Updating of structural multi-scale monitoring model based on multi-objective optimisation

Abstract

Structural safety assessments are implemented based on measured data, but the limited number of sensors restricts the comprehensive acquisition of response information in large complex structures. A concurrent multi-scale model utilises global and local simulation characteristics to expand the insufficient measured data. Thus, good global and local simulation capability is necessary for structural health monitoring-oriented multi-scale model, and the updating of this monitoring model needs to consider the multi-type responses that are obtained from different structural scales. However, the existing methods usually integrate multi-type responses into a single-objective function, which cannot ensure the acquisition of the optimal parameters. Moreover, in common parameter screening method, the perturbation and threshold are set artificially, which causes a strong subjectivity, and the common polynomial response surface fits poorly for highly non-linear problem. Therefore, an updating method of the structural multi-scale monitoring model based on multi-objective optimisation is proposed. For the proposed method, a variance analysis based on the orthogonal experimental design is used to screen the unique significant influence parameters. The Kriging spatial interpolation technique is used to establish the approximate surrogate model between the response and its corresponding influence parameters.

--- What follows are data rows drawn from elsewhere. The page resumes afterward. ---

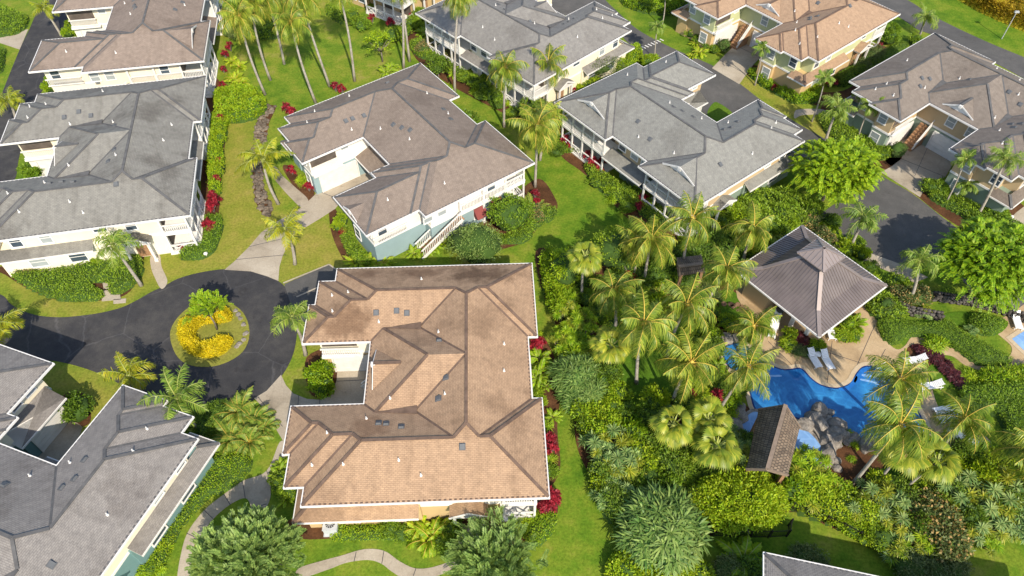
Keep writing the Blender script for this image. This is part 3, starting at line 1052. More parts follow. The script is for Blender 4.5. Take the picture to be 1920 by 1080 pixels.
TAN_S = siding('siding_tan', (0.5, 0.37, 0.21)); TAN2_S = siding('siding_ochre', (0.52, 0.37, 0.18)); GREEN_S = siding('siding_green', (0.2, 0.26, 0.2))
SAGE_S = siding('siding_sage', (0.5, 0.52, 0.28)); PEACH_S = siding('siding_peach', (0.62, 0.45, 0.28)); TEAL_S = siding('siding_teal', (0.15, 0.26, 0.26))

house('townhouse', 'orange brown roofed house in the middle, beside the round turning circle', 'X', (2.15, 32.73, 2.18, 1.0), RF['orange'], CAPB, CREAM2, TAN2_S, 1)
house('townhouse', 'taupe roofed house with white court and blue lower walls between the lawns', 'Y', (-4.14, 66.12, 36.62, .996), RF['taupe'], CAPG, WHITE_S, BLUE_S, 2, gabs=((-17.2, -6.6, -1, 0, 1.3),), awn=True)
house('townhouse', 'weathered grey roofed house with cream walls above the curving street', 'X', (-32.51, 61.03, 11.28, 1.053), RF['grey'], CAPG, CREAM, CREAM2, 3)
house('townhouse', 'brown roofed cream house behind the weathered grey roofed house', 'Y', (-37.69, 86.67, 190.14 - 180, 1.046), RF['brown'], CAPG, CREAM, CREAM2, 4, gabs=((-4.0, -6.7, 1, 0, 2.4),))
house('townhouse', 'dark grey roofed house cut by the lower left corner of the picture', 'Y', (-39.64, 13.58, -109.88, 1.029), RF['slate'], CAPG, CREAM, TEAL_S, 5)
house('townhouse', 'pale grey roofed cream house behind the two tall coconut palms', 'X', (-4.8, 78.19, -136.68, .969), RF['ash'], CAPG, CREAM, CREAM, 6)
house('townhouse', 'cool grey roofed house with green lower walls beside the long lawn', 'Y', (10.95, 58.93, -142.27, .954), RF['cool'], CAPG, TAN_S, GREEN_S, 7, gabs=((-4.0, 6.93, 1, 0, 2.2), (-4.2, -6.7, 1, 0, 2.2)))
house('townhouse', 'light orange roofed house with sage walls at the upper right', 'X', (41.89, 94.02, 38.95, .979), RF['rust'], CAPB, SAGE_S, TAN2_S, 8)
house('townhouse', 'grey brown roofed house with tan walls next to the far road', 'X', (57.82, 72.83, 37.06, .975), RF['dusk'], CAPG, TAN_S, GREEN_S, 9)


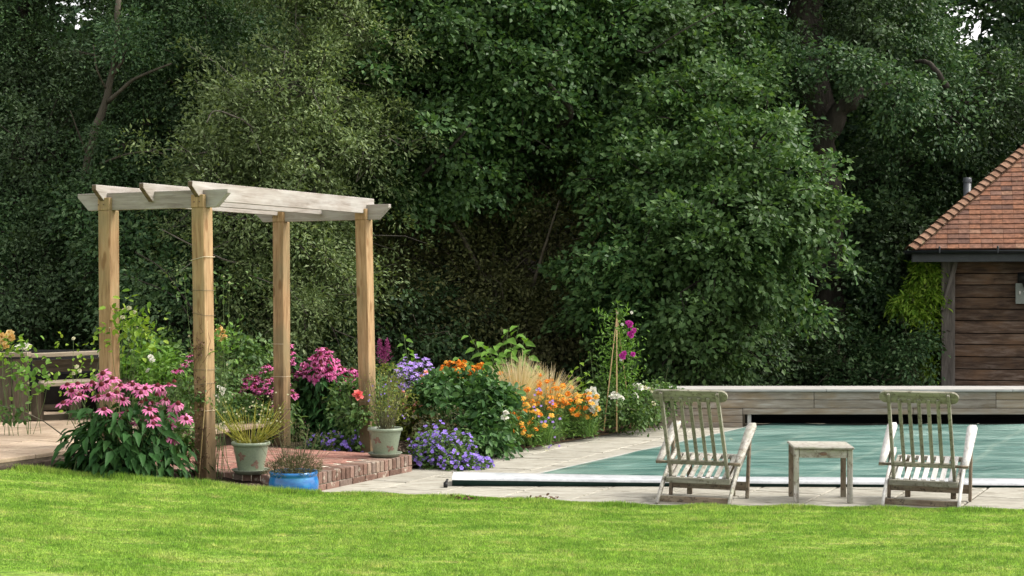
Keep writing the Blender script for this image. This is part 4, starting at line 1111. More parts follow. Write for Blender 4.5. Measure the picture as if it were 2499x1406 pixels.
# ------------------------------------------------------------------ steamer chairs
def make_chair():
    t = empty('deck_chair', (0, 0, 0))
    W2 = .245
    bm_ = M['teak']; pm = M['teak_pale']; dm = M['teak_dark']
    base_z, top_z, lean = .20, .955, .40
    def bk(x, f): return np.array([x, .06 - lean * f, base_z + (top_z - base_z) * f])
    upb = (0, .88, .47)
    for s in (-1, 1):
        bar('back_stile', bk(s * W2, -.02), bk(s * W2 * .96, .985), .026, .042, bm_, t, up=upb)
    # shaped head rail
    poly = []
    hw, hh = .315, .052
    for k in range(9):
        th = math.pi * (k / 8) - math.pi / 2; poly.append((hw - hh + hh * math.cos(th), hh * math.sin(th)))
    for k in range(9):
        th = math.pi / 2 + math.pi * (k / 8); poly.append((-hw + hh + hh * math.cos(th), hh * math.sin(th) - .0))
    # slight dip in the top edge between the rounded ears
    c = bk(0, .95); d = bk(0, 1) - bk(0, 0)
    Mx = Matrix(((1, 0, 0, c[0]), (0, -.88, d[1] / np.linalg.norm(d), c[1] + .024), (0, -.47, d[2] / np.linalg.norm(d), c[2]), (0, 0, 0, 1)))
    prism('head_rail', poly, .026, bm_, t, Mx, .003)
    for k in range(5):
        x = -.152 + k * .076
        bar('back_slat', bk(x, .205), bk(x, .925), .030, .013, bm_, t, up=upb)
    bar('lower_back_rail', bk(-W2, .185), bk(W2, .185), .026, .042, bm_, t, up=tuple(nrm(bk(0, 1) - bk(0, 0))))
    # seat
    s0, s1 = np.array([0, .02, .195]), np.array([0, .52, .345])
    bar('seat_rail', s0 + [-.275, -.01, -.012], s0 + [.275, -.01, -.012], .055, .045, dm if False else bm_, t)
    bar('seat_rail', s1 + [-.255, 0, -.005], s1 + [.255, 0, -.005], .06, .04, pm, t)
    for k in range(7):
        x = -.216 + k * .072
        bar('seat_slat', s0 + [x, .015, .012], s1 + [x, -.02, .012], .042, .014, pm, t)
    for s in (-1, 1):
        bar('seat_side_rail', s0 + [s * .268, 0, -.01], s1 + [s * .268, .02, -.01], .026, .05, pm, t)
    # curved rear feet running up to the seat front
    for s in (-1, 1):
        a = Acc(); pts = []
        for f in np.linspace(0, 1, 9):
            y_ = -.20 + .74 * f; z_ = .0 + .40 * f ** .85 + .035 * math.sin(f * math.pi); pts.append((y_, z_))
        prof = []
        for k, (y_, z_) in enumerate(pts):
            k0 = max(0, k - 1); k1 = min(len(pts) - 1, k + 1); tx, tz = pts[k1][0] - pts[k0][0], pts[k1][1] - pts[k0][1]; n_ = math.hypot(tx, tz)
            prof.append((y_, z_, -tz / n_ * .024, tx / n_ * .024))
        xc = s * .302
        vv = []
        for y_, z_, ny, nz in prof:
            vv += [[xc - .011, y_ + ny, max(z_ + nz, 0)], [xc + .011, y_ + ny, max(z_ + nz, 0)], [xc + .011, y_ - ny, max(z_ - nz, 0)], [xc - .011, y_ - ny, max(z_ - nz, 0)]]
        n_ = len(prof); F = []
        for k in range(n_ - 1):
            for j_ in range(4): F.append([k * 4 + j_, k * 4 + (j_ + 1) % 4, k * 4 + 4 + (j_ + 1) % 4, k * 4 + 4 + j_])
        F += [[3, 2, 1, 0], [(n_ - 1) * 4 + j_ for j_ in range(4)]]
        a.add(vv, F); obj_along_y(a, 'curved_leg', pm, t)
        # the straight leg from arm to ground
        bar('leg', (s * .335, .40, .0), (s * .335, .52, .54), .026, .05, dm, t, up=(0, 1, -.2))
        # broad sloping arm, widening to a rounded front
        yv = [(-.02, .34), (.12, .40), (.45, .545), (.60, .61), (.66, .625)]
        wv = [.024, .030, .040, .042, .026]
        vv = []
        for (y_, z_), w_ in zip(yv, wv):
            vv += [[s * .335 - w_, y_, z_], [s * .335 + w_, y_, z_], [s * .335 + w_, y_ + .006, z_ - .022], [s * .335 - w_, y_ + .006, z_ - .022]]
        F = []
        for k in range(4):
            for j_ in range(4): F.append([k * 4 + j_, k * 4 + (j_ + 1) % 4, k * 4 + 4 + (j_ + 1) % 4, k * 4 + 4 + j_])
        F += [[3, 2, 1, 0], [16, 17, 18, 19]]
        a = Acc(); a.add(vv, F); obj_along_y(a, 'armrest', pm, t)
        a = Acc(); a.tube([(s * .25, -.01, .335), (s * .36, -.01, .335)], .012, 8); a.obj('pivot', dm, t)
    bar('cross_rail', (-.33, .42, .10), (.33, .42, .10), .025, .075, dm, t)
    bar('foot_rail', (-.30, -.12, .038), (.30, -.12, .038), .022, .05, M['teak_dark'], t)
    # folded front legs of the missing footrest
    for s in (-1, 1):
        bar('front_leg', (s * .19, .50, .0), (s * .19, .50, .33), .045, .028, dm, t, up=(0, 1, 0))
    return t
proto = make_chair()
ch1 = proto
ch1.location = (1.56, 12.80, 0); ch1.rotation_euler = (0, 0, R(-20))
tag(ch1, 'weathered steamer chair with mossy slatted back, nearest the flower border', 'deck chair', 'steamer chairs by the pool')
ch2 = copy_tree(proto)
ch2.location = (3.40, 12.62, 0); ch2.rotation_euler = (0, 0, R(-22))
tag(ch2, 'weathered steamer chair with pale seat slats, right of the small table', 'deck chair', 'steamer chairs by the pool')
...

Simultaneously, the responses obtained from the global and local structural scales are used to define the sub-objectives of the multi-objective function vector in order to avoid the introduction of weight coefficients. Then, the multi-objective optimisation algorithm NSGA-II is used to obtain the optimal parameter values and realise the comprehensive updating of the initial multi-scale monitoring model. Finally, based on the health monitoring system of the large shell structure of the Zhuhai Opera House, the initial multi-scale monitoring model is updated using the proposed method. The structural dynamic characteristics and local stress obtained from the initial model, updated model and the real structure are compared to validate the effectiveness of the proposed method.